School Choice Week 2024
January 21-27 this year was the 14th year of National School Choice Week. Twenty-eight Governors across the country, and federal officials spoke declarations and held press conferences to tell parents how wonderful and necessary “school choice” is to their families and children. Governor Glenn Youngkin, who has made “school choice” a cornerstone of his administration, was among the officials.
National School Choice Week is a cross between a carnival and an all out celebration, the equivalent of Fashion Week for designer labels, only for K-12th graders. It also is reminiscent of the full-court press tobacco companies did for cigarettes across the 1950s and 60s, bringing out wholesome looking smokers and doctors who would tell the public smoking was good for their health.
School Choice week was started in 2011 by the Gleason Family Foundation, and this year it is estimated that the foundation gave over $14 million dollars to support the more than 27,000 events of 2024 National School Choice Week. Don’t look for it under the Gleason imprimatur though. The operational wing is NASCAF (National School Choice Awareness Foundation) which shows a staff of 26 on its website .
The Gleason family was not alone in its contributions. The list of contributors is a virtual Who’s Who of ultra-wealthy maligners and critics of local public schools. The DeVos Foundation, and the Charles Koch Foundation’s yes.every.kid Foundation, EdChoice which is the former Friedman Family Foundation, and the Walton Family Foundation were all contributors through various programs and subsidiaries.
In 2024 the Invest in Education group even launched a national ad campaign to promote a federal school choice act that would embed a private school tax credit into federal law, called ECCA (Educational Choice for Children Act). According to Open Secrets, they spent $461,500 lobbying in 2023.

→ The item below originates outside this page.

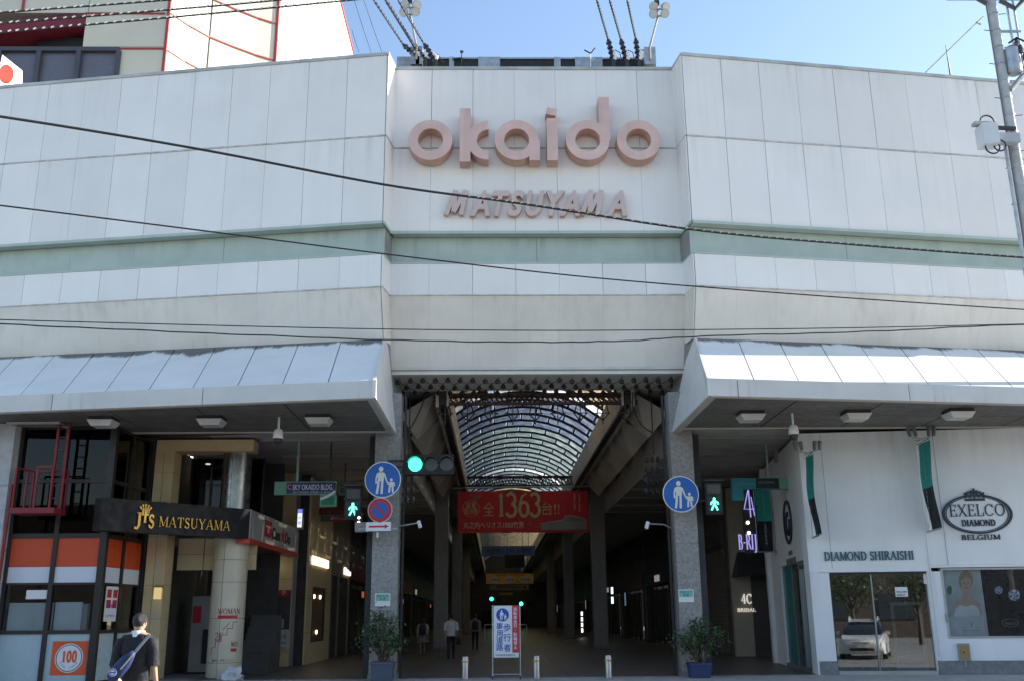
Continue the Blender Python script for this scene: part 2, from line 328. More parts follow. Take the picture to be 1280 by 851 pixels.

They recognize that heart rending stories capture people’s hearts and use individual sad stories of children whose parents were in jail or who saw trauma in their families and attribute their salvation to the chance for a new school, but the reality is that most vouchers are used for students already attending private schools.
The changes in this year are that they have shifted the pitch from charter schools to vouchers, also called Education Savings Accounts, and the target market has shifted from primarily white families to ethnic communities and communities of color.
The new vouchers and education savings accounts make big promises about helping “free” parents and students “trapped in government schools,” but the reality is that the average cost of a private school in Virginia is between $13,000 for elementary and $15,000 for high schools, while the average per pupil funding from state resources is $5,623 for each of the state’s 1.2 million elementary and secondary school students. Where is the average working family supposed to find the $8,000 to $9,500 difference?
What school choice proponents overlook is that local public schools belong to and are run by the communities whose children use them. They are not “government schools.” They are our schools for our children, and there are hundreds of built in safeguards and benefits we have structured into them, from electives to technology, and sports to arts programs. Public schools provide higher math than most private or homeschoolers can provide. Our schools, even in small counties, have global diplomas and AP courses that students can choose who want access to the best international universities. We have Career and Technology programs in 17 clusters of different certifications that serve 670,000 students a year. That’s over half of the 1.2 million students in Virginia who are able to access career training.
Through elected school boards we can draw from parents and community members who want high quality schools for all the children in their area. Here in Virginia we literally have a world class education system far beyond what out-of-state billionaires will provide for our children, in exchange for our hard earned tax dollars they don’t pay, and the missing school busses they won’t drive as part of their broken school choice promises.